Get them in the door—that’s the marketing strategy aimed at today’s church shopper.  Then, you upsell him with a deeper commitment: life, salvation, forgiveness—something more expensive.  If you try hard enough, you can steal that shopper from his regular store, and you’ve got yourself a repeat customer.

Today, denominations are often viewed as brand names, known by what is displayed in the front window.  Catholic (increasingly associated with pedophile priests, thanks to the media) means “stand up, sit down, go up front, take communion” and is often associated with the “monotony” of reading “rote” prayers (not from the heart).  Baptist invites Yankees to speak in a “Southern accent” and make fun of “Pastor Billy Bob” who thinks you’ll go to “hey-yull” if you drink a beer.  And Lutherans are largely known by Garrison Keillor’s Woebegonians—frumpy, melancholy, unfriendly, and acutely interested in gossip and two-cheese (both American) potato casserole.
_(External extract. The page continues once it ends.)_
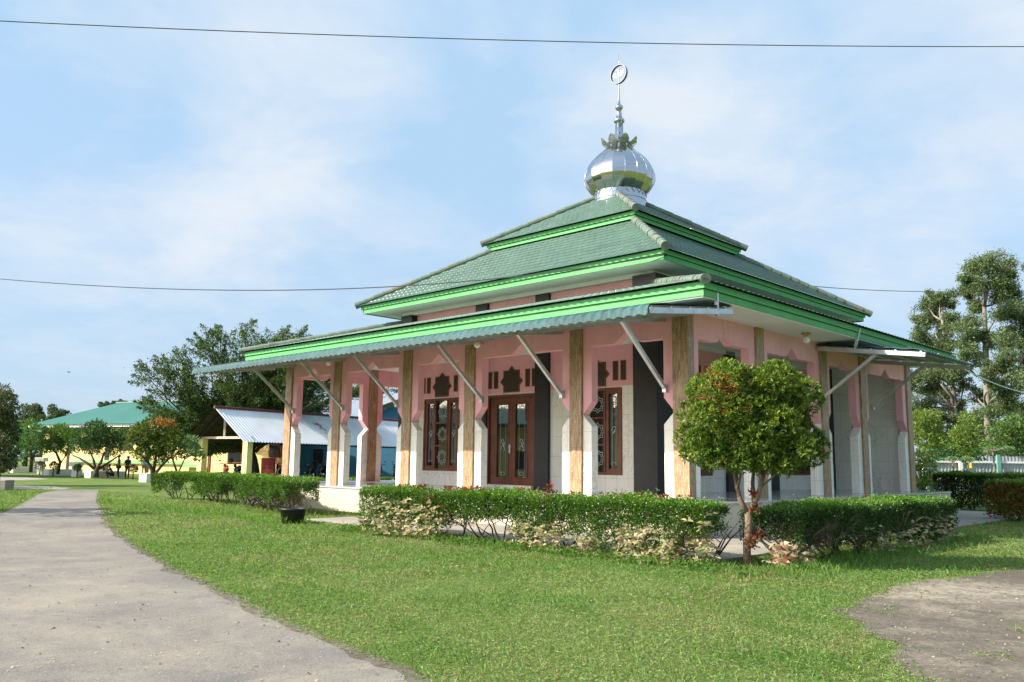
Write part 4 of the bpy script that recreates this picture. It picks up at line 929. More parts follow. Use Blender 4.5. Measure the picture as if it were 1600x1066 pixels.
bush(1440, 782, 36, 'leafy plant with orange blossoms beside the platform corner', [(1436, 720, 12), (1448, 730, 13), (1438, 745, 14), (1452, 752, 12), (1432, 760, 12), (1458, 715, 8), (1445, 765, 12)], 1700, .18, [(.10, .20, .04), (.14, .25, .05), (.07, .14, .03)], ratio=.3, name='flowering_plant', tipcols=lambda P_, T: np.where((rng.uniform(size=len(P_)) < .10)[:, None], palette(len(P_), [(.55, .30, .07), (.5, .38, .12)]), T))
def palm(x, yb, Y, label):
    base = at(x, yb, Y); base[2] = 0; t = thing('young_palm', base, label, 'palm'); F = Leaves(); m = MB(); m.tube([(0, 0, 0), (.05, 0, .6), (.05, 0, 1.0)], [.12, .10, .07], 8)
    for i in range(11):
        a = i * 2.4; d = np.array([math.cos(a), math.sin(a), 0]); pts = [np.array([.05, 0, 1.0]) + d * u * 2.3 + np.array([0, 0, 1.6 * u - 1.9 * u * u]) for u in np.linspace(0, 1, 9)]; m.tube(pts, [.03 - .003 * k for k in range(9)], 5)
        for k in range(1, 9):
            for s_ in (-1, 1):
                for e in (0, .5):
                    p = pts[k - 1] + (pts[k] - pts[k - 1]) * e; sd = np.array([-d[1], d[0], 0]) * s_; F.add(p[None], (sd + d * .5 + np.array([0, 0, -.35]))[None], [.55], [.05], palette(1, [(.26, .30, .10), (.32, .33, .13), (.16, .22, .06)]), .1, droop=.3)
    m.build('trunk', M_['bark'], t); F.build('fronds', M_['leaf'], t)
palm(1572, 775, 40, 'young pale palm with drooping fronds before the zinc fence')
def papaya(x, yb, Y, h, label):
    base = at(x, yb, Y); base[2] = 0; t = thing('papaya_plant', base, label, 'plant', 'stem plants by the fence'); m = MB(); F = Leaves(); m.tube([(0, 0, 0), (.03, 0, h * .5), (0, .03, h)], [.07, .055, .04], 7)
    for i in range(12):
        a = i * 2.4; d = np.array([math.cos(a), math.sin(a), .25]); e = np.array([0, 0, h]) + d * rng.uniform(.5, .9); m.tube([(0, 0, h - .05), e], [.015, .01], 4)
        for k in range(7): b = a + (k - 3) * .5; F.add(e[None], np.array([[math.cos(b), math.sin(b), -.25]]), [.36], [.12], palette(1, [(.07, .15, .04), (.10, .19, .05)]), .1, droop=.2)
    m.build('stem', M_['bark_pale'], t); F.build('leaves', M_['leaf'], t)
papaya(1492, 775, 44, 1.9, 'slim papaya plant with a bare stem before the zinc fence, left of the yellow cloth')
papaya(1556, 775, 46, 2.5, 'taller papaya plant standing right of the yellow cloth')
# far trees over the roofs, left
def far_tree(x, y, Y, r, label, group='far trees beyond the yellow building', n=900):
    base = at(x, 740, Y); base[2] = 0; c = at(x, y, Y) - base; rr = r * Y / F_PX
    lob = [(c[0] + rng.normal() * rr * .7, rng.normal() * rr * .6, c[2] + rng.normal() * rr * .28, rr * rng.uniform(.35, .6)) for _ in range(9)]
    return small_tree('far_tree', base, label, 'tree', lob, n * 3, .30, .5, [(.06, .10, .04), (.09, .13, .05), (.045, .075, .03)], [[(0, 0, 0, .3), (0, 0, c[2], .15)]], group)
for x, y, Y, r, lb in ((38, 660, 120, 15, 'far tree left of the green roof, nearest to the left edge'), (62, 648, 125, 17, 'far tree peeping out just left of the long green roof'), (86, 652, 118, 13, 'far tree touching the left hip of the long green roof')):
    far_tree(x, y, Y, r, lb)
for x, y, r, lb in ((164, 634, 6, 'leftmost treetop over the long green roof ridge'), (180, 633, 5, 'second treetop from the left over the green roof ridge'), (194, 632, 7, 'widest treetop over the green roof ridge'), (210, 634, 4, 'smallest treetop over the ridge, nearest the big spreading tree')):
    far_tree(x, y, 125, r, lb, n=260)
# far belt of trees that closes the horizon behind everything
def far_wood():
    G = Leaves()
    for i in range(150):
        a = R(rng.uniform(-46, 66)); d = rng.uniform(125, 165); c = np.array([math.sin(a) * d, math.cos(a) * d, 0]); h = rng.uniform(3.5, 7.0); r = rng.uniform(2.0, 4.5); n = 210
        dr = rdir(n); P_ = c + np.array([0, 0, h * .55]) + dr * np.array([r, r, h * .5]) * rng.uniform(.6, 1, (n, 1)); G.add(P_, dr + rdir(n), rng.uniform(.5, 1.0, n), .45, palette(n, [(.06, .095, .045), (.085, .12, .055), (.045, .07, .035)]))
    o = G.build('far_wood', M_['leaf']); o['kind'] = 'stuff'
far_wood()
# ------------------------------------------------------------------ ground, road, paths
def struct(o): o['kind'] = 'structure'; return o
m = MB(); N_ = 24; S_ = 900
xs = np.linspace(-S_, S_, N_); m.add([(x, y + 500, 0) for y in xs for x in xs], [(j * N_ + i, j * N_ + i + 1, (j + 1) * N_ + i + 1, (j + 1) * N_ + i) for j in range(N_ - 1) for i in range(N_ - 1)])
struct(m.build('ground', M_['ground']))
def rough_poly(pts, step=.35, amp=.05, seed=1, close=True, skip=()):
    rs = np.random.default_rng(seed); out = []; n = len(pts)
    for i in range(n):
        a, b = np.array(pts[i][:2]), np.array(pts[(i + 1) % n][:2]); L_ = np.linalg.norm(b - a); k = max(1, int(L_ / step)) if i not in skip else 1
        nn = np.array([-(b - a)[1], (b - a)[0]]) / (L_ + 1e-9)
        for j in range(k):
            f = j / k; out.append(a + (b - a) * f + nn * (rs.normal() * amp if (j or k == 1) and i not in skip else rs.normal() * amp * .5))
    return np.array(out)
def sheet(name, poly, z, mat):
    bm = bmesh.new(); vs = [bm.verts.new((p[0], p[1], z)) for p in poly]; es = [bm.edges.new((vs[i], vs[(i + 1) % len(vs)])) for i in range(len(vs))]
    bmesh.ops.triangle_fill(bm, edges=es, use_beauty=True); me = bpy.data.meshes.new(name); bm.to_mesh(me); bm.free()
    for p in me.polygons:
        if p.normal.z < 0: p.flip()
    me.materials.append(mat); o = bpy.data.objects.new(name, me); COL.objects.link(o); return struct(o)
g2 = lambda *p: gnd(*p)[:2]
road_edge = [(690, 1100), (636, 1055), (570, 1025), (500, 1000), (428, 968), (385, 945), (340, 924), (280, 896), (224, 864), (190, 840), (172, 826), (164, 812), (158, 800), (154, 785), (152, 775), (155, 766)]
road_poly = [g2(*p) for p in road_edge] + [g2(95, 765.5), g2(60, 772), g2(28, 791), g2(0, 803), np.array([-22, 22.5]), np.array([-26, 8]), np.array([-16, 0]), np.array([-3, 2.5])]
road_poly = rough_poly(road_poly, .16, .03, 3, skip=(15, 16, 19, 20, 21, 22, 23)); sheet('road', road_poly, .004, M_['road'])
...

The Lutheran Church—Missouri Synod is trying to change that image, though, through a fantastic marketing/missions campaign.  President Gerald (“Jerry”) R. Kieschnick’s Ablaze!™ (speaking of “hey-yull”) program, launched in 2004, is an effort to stem the tide of declining membership in the conservative church body by “changing its culture.”

Ablaze!™—the vision of igniting a worldwide Lutheran mission movement to share the Gospel with 100 million people, including 50 million in the United States.  It is a movement because it could change the culture of our church.  How?  By fully engaging every member in reaching the unchurched or uncommitted through the Seven Mission Responses: Go, Pray, Learn, Give, Tell, Send, and Celebrate.  God wants all people to be saved and He has called His children to participate in the task!

To reach those 50 million Americans, the LCMS has provided her Ablaze!™ congregations with “Friendship Ablaze! Tools for Connecting Friends With Jesus,” which amounts to an entire marketing campaign, complete with advertising materials, lite-rock music, and video for four weeks’ worth of services.  The first three weeks are designed to prepare the faithful to get their friends in the door on the fourth “Friendship Sunday.”  And there are sermon resources (the full text, a mere outline, a PowerPoint presentation—you decide), including the Friendship Sunday sermon, “You Can Pick Your Friends . . . ”  When I saw that title, I just had to look, and, yes, it is a reference to the middle-school proverb, “You can pick your friends, and you can pick your nose, but you can’t pick your friend’s nose.”  Under “Assimilation Resources,” we learn how to “prevent back-door losses” and to “keep the front door open”—which includes “establishing a minimum of seven new friends within the first six months.

As of this writing, the Ablaze!™ count is up to 1,652,885 “people [worldwide] with whom the Gospel has been shared and reported.”  (There’s a ticker online.)  Only time will tell if the “assimilation process” has been successful, though, as church shoppers can be unpredictable. By treating souls as customers, we might just be reinforcing the me-first mentality to which they are accustomed, and they might be tempted to look elsewhere for a better product—unless we keep “changing the culture.”